Crab Monsters, Teenage Cavemen, and Candy Stripe Nurses: Roger Corman, King of the B-Movie by Chris Nashawaty


This book was so fun! I actually don't watch a lot of movies or television (I prefer books), but I do have a major soft spot for camp. So the idea of reading CRAB MONSTERS, TEENAGE CAVEMEN, and CANDY STRIPE NURSES really appealed to me because Roger Corman was a huge producer of pulpy horror, exploitation films, and cheesy Westerns, which are all things that I grew up watching (and still watch) with my brother and dad.

I really liked the production of this book. It's got a ton of amazing color photographs so you can see things like lobby cards, movie posters, and behind-the-scenes shots of iconic movies. I thought it was really cool how super famous actors and directors worked with Corman before they made it big. So many of these movies were low budget but ended up making quite a big profit because they gave the people what they wanted. And the people responded by joyously forking over their cash.

It's an oral history, so huge swaths of the book consist of interviews with actors, directors, and even the Ramones (who starred in one of Corman's films-- I think it was called Rock n' Roll High School). Fair warning: one of the people interviewed was Harvey Weinstein (luckily, I think he only appeared once). That didn't really age all that well. I should also point out that some of the photos depict gore or nudity.
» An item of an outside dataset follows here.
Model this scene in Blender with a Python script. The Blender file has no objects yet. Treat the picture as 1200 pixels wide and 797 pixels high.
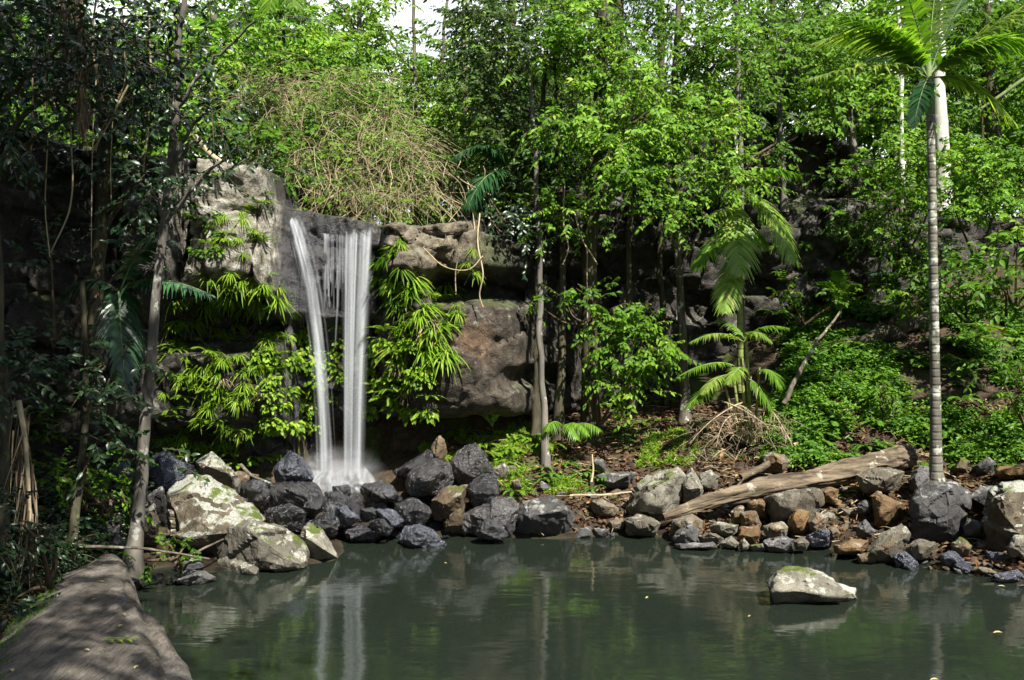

I liked this book a lot more than I thought I would! One of my ongoing projects is trying to clean out my Kindle and I have so many weird books like this because I just impulsively buy whatever looks even remotely interesting as soon as it goes on sale. I went into this book mildly curious and came out of it with a watch-list and another book about Roger Corman that I picked up with my Kindle Unlimited sub: Beverly Gray's BLOOD-SUCKING VAMPIRES, FLESH-EATING COCKROACHES, AND DRILLER KILLERS. Sounds like a blast.